Jacqui Cannata was about six when she started cutting off people’s heads. She got better with the camera. Especially useful were her photography courses at high school in Newmarket, Ont., where she also learned old-fashioned darkroom techniques.
Still, she’d always regarded the camera as a sideline. It was the Fenian rebellions and other aspects of Irish Catholic history that brought her to U of G for her master’s degree in 2007. A year later, she began a doctorate on the topic.
Old photos kept coming up in her research. It wasn’t long before Cannata realized that what really grabbed her were those images themselves.
Now working with history professor Alan Gordon, she studies photography to see what she can see about how images of rural lives and livelihoods were shaped by emerging camera technology. She’s especially interested in photos taken by professionals and amateurs in southern Ontario between 1870 and 1920. How did their portrayals create an honest or not-so-faithful picture of country life that shaped − and continues to shape − the way we look at rural history and heritage? Questions about modernity and memory hover just outside the frame, she says.
Early this month Cannata discussed her interests as part of the department’s rural history roundtable series. “It’s not just the history of rural Ontario through the camera but the act of photo-taking and –making.”
Take Reuben Sallows, a professional whose shots of farm country were used by governments and farm periodicals to help entice immigrants needed to develop southern Ontario. He did his job well, perhaps too well. As with other pros such as John Connon and Duncan Donovan, he often depicted a rustic, romantic ideal.
Sentiment aside, there’s no denying the artistry of their early work, says Cannata. Connon developed a specialty in portraits and landscapes around Elora, Ont. “He was a really innovative guy,” she says, pointing to his early version of a pan camera.
Amateur photographers brought their own sensibilities to the lens. They were no less keen than the pros about the new technology, says Cannata, but they were more interested in recording their lives unvarnished.
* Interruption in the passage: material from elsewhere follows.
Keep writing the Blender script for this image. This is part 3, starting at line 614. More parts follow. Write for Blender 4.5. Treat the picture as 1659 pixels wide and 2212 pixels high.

Some farmers took their new devices into their fields to record workaday activities. Human subjects were often secondary to the farm, the landscape and the animals. A prize calf was a thing worth recording. So was poultry: one collection Cannata found contained nothing but shots of chickens.
One of her favourite shots is a photo by amateur Stephen Sylvester Main, taken from inside a carriage tunnel running under the Welland Canal. She likes his composition and use of lighting to infuse drama into a fairly utilitarian subject.
She says original glass-plate negatives exist in various archives around Ontario, from small- town collections to the provincial archives in Toronto. They’re also here at the U of G Library, where Archival and Special Collections holds samples in its agricultural history and rural heritage section.
She worked with a photographer friend, Michelle Gingras, to evaluate early photographers’ work.
Paul Stack, a U of G library associate, says some of Cannata’s found images resonate with his memories of growing up on an Ontario farm. Referring to her project, he says, “I think it’s important because it shows images of ourselves. It says something about people’s idea of themselves.”
Cannata enjoys noting mistakes photographers made as they experimented with the technology: focus and exposure problems, wonky chemicals. She also continues to experiment at home and outside with her own digital SLR, a Canon XTi and a Diana F+. She’s interested in combining painting and photography, using techniques common around the start of the 1900s, as well as PhotoShop, to create composite images.